For Kidd, the new job seems a perfect fit — even if he has big shoes to fill.

Kidd replaces Jack Colley, a straight-talking, barrel-chested former military commander who was the state’s well-known and well-liked emergency chief for 12 years. Colley, 62, died of a heart attack in early May.

Kidd had been a San Antonio firefighter since April 1993, had been the Alamo City’s emergency management coordinator and a district fire chief since August 2004. He has also served as San Antonio’s homeland security director.

Before he became a firefighter, Kidd worked as a facilities maintenance manager for H-E-B Stores and for himself and was an H-E-B construction foreman before that.

A graduate of Judson High School in Converse, San Antonio College, Southwest Texas State University (now Texas State) in San Marcos, Kidd’s resume shows he is currently working on advanced degrees at Central Texas College and Texas A&M University in Commerce.

He has a long list of emergency-management certifications from the Federal Emergency Management Agency and a variety of professional groups, for training in such things as mass fatality management, hazardous materials, terrorist bombings and incident command.

Several came from the state office he now heads.

His resume shows he responded to the World Trade Center terrorist attack in New York in September 2001, as a planning officer with Texas Task Force 1, a specially trained emergency team. He was also a squad officer with the task force when they responded to the Texas A&M bonfire collapse in November 1999.
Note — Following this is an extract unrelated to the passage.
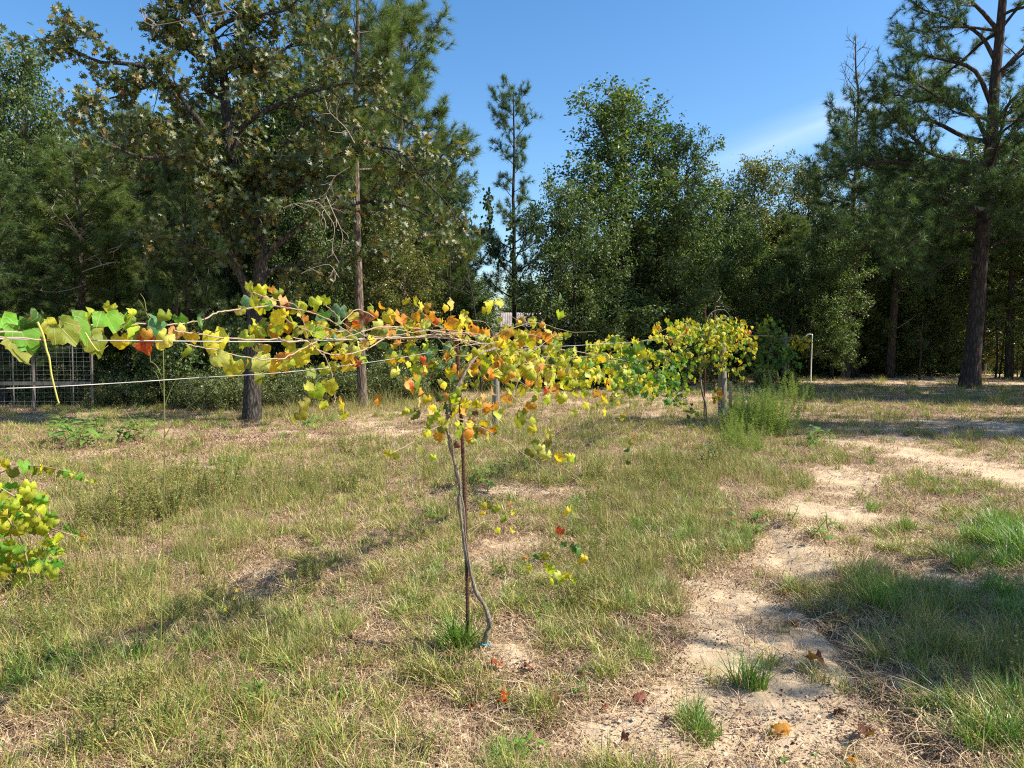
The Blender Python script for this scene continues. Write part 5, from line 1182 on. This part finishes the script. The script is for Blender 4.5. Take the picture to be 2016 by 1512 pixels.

Kidd has lists numerous citations and awards for his work, including a meritorious certificate from the San Antonio mayor and council.

“I knew Jack well … He was a friend of mine. I worked with him for many years,” Kidd said.

This afternoon, as Kidd directed the state’s ongoing emergency response to the fast-approaching Alex, the memory of his friend remained close.

Earlier this month, the Texas Public Safety Committee voted unanimously to rename the underground bunker at DPS’ headquarters on North Lamar Boulevard the Jack Colley State Operations Center.